How exactly can someone enjoy being alone all day and night? I remember it wasn't all bad in the beginning with all the free time at my hands, but after two years of not dating a single girl, it's just a pain in the butt. :(
 
So, wvuwhat, you had a great relationship but ended it because you're young and, what, you figured something/someone else better would come along? To a point, I can understand the urge to see what else is out there, and this isn't anything uncommon, but it's still a really sad thing to read.

My (now) husband was 22 when we started our relationship and 23 when we got married. We're coming up on our 3rd anniversary. I think we've got an amazing thing going and we started from some rather unique and challenging circumstances. He could have easily decided that he was 'too young' and it was too much trouble, but he didn't and I'm ecstatic about that because we're completely happy together.
 
I met him over 2 years ago, but didn't start going out until about a month and a bit ago. I met him at his place of employment while I was shopping. He is 22 and I'm 18. We have so much in common and I've never been into someone as much as I'm into him. I'm so happy, he's probably one of the best things to ever happen to me :)
 
A majority of my social life is heading out to bars with friends.

I'm still holding onto the "dream" of just bumping into a woman at the grocery store and dating, then getting married. Not that exact scenario, but you know what I'm saying, when you least expect it.
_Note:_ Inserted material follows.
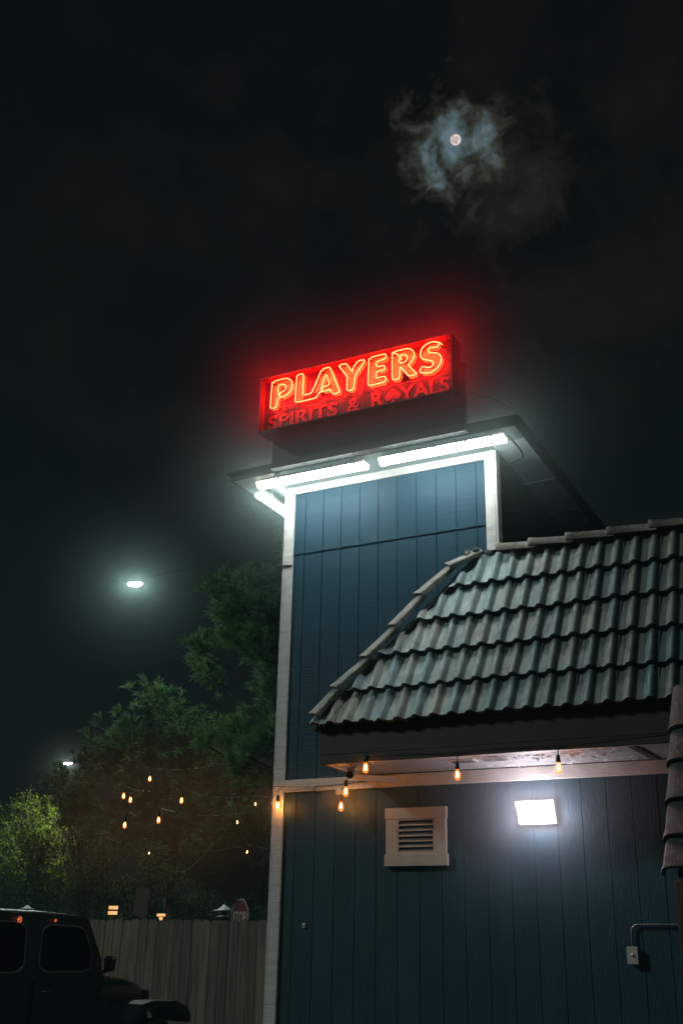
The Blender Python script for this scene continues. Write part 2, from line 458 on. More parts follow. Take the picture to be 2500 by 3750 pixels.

So at 23, I know I'm still young, but I feel after having this 3/4 year relationship I know what a great relationship feels like and I'm not looking for those 1 nighters anymore. Of the 5 friends I hang out with every weekend, only one other has been in a relationship like me, and he's treating it by going after everything and anything. Dude probably has the clap, but oh well, that's how he's dealing with his breakup.

Anyway, give me some stories. I know I need to be heading to the bookstore, cafes, concerts, etc.
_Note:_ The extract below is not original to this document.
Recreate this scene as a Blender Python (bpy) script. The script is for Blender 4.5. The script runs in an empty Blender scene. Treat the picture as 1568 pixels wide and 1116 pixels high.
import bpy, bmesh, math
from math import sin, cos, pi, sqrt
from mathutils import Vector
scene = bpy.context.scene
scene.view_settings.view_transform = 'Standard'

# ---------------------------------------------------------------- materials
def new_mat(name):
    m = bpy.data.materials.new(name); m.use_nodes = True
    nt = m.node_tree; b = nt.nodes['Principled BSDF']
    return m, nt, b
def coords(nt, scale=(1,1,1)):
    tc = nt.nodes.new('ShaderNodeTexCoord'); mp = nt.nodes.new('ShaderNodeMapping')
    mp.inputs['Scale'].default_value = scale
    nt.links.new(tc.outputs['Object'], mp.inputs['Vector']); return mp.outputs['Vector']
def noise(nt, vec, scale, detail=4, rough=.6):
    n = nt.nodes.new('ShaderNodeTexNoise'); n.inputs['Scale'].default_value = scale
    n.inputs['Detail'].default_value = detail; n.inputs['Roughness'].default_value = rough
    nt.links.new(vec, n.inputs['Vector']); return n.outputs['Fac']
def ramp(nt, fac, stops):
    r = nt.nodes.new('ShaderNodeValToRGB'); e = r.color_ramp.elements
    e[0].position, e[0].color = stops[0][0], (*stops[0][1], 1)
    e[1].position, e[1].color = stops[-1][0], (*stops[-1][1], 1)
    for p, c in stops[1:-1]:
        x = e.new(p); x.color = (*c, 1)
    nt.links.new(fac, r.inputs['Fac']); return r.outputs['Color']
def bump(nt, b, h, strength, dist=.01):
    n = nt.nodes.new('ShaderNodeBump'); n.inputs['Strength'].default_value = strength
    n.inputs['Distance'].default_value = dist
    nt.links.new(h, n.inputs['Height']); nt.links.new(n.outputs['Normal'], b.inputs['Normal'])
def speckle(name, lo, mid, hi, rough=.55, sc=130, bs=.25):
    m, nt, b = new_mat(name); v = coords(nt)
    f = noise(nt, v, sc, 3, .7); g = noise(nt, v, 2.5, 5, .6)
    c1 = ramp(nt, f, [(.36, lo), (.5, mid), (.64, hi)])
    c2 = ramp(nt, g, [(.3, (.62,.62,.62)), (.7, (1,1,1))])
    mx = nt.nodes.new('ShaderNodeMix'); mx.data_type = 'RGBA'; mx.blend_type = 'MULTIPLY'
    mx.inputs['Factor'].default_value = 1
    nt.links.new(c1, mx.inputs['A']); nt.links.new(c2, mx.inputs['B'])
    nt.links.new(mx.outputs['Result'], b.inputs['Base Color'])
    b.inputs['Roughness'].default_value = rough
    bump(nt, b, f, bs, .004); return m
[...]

If your social life is the bar, why would you think you should meet girls at a bookstore? That's something you've seen in films, it won't work for you. You'll be out of your comfort zone, and it probably won't work.

I met my girlfriend when we were both 18, at a club a few miles away, in the city. She was drunk enough to fall down a few stairs by accident, and accidentally - yeah, I've heard all the jokes! :rolleyes: - gave me the wrong number. Luckily enough, my friend met his girlfriend that same night, and I was able to get her right number through her! 4.5 years later, we're both still together as couples, and have just come back from our second holiday in Spain together. (The girls were best mates to begin with).
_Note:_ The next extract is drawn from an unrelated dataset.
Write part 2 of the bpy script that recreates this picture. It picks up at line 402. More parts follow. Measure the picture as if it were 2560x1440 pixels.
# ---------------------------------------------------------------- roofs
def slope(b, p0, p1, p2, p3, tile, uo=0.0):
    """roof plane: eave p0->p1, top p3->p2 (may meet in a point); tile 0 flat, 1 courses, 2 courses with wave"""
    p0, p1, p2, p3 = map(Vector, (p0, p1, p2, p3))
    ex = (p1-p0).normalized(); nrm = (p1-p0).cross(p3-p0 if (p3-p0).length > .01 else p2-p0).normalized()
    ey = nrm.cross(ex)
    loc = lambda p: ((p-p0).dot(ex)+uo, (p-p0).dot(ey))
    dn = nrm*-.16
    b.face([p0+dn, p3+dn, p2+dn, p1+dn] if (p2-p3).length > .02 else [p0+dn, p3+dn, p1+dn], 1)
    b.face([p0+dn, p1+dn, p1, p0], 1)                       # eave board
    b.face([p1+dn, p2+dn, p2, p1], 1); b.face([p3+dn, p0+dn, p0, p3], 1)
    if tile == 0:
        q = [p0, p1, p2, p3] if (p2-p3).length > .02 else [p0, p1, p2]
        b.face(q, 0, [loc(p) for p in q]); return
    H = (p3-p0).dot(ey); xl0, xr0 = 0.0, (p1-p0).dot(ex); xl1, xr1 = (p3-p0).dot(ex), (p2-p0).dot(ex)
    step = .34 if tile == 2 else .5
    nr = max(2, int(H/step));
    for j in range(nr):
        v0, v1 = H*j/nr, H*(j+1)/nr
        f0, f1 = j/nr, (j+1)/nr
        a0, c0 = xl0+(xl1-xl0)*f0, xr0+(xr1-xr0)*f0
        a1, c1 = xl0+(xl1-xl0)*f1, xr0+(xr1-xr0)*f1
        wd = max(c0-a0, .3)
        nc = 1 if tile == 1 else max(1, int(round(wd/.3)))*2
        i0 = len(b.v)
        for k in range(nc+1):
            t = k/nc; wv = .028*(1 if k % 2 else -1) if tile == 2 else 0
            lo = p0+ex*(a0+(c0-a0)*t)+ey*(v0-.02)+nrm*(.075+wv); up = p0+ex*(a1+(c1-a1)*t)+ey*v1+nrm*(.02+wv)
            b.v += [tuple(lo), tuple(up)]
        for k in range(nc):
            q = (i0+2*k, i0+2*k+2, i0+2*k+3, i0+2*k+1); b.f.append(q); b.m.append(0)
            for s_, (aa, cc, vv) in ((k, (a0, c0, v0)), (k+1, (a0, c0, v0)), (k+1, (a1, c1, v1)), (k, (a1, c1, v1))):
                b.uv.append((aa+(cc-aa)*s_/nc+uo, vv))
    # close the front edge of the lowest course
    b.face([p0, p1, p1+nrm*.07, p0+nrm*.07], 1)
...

See? Bars / clubs can work. My girlfriend is fantastic, but I'd never have met her in a bookstore or at a cafe.
 
How exactly can someone enjoy being alone all day and night? I remember it wasn't all bad in the beginning with all the free time at my hands, but after two years of not dating a single girl, it's just a pain in the butt. :(

Enjoying singlehood doesn't mean i stayed at home every night playing Xbox. It means when out and about i stopped looking at every woman i met as a potential girlfriend and instead just saw potential friends/acquaintances. Obviously if you see a girl you like and you get the same vibe from her then go for it BUT for the love of all things sacred...don't chase.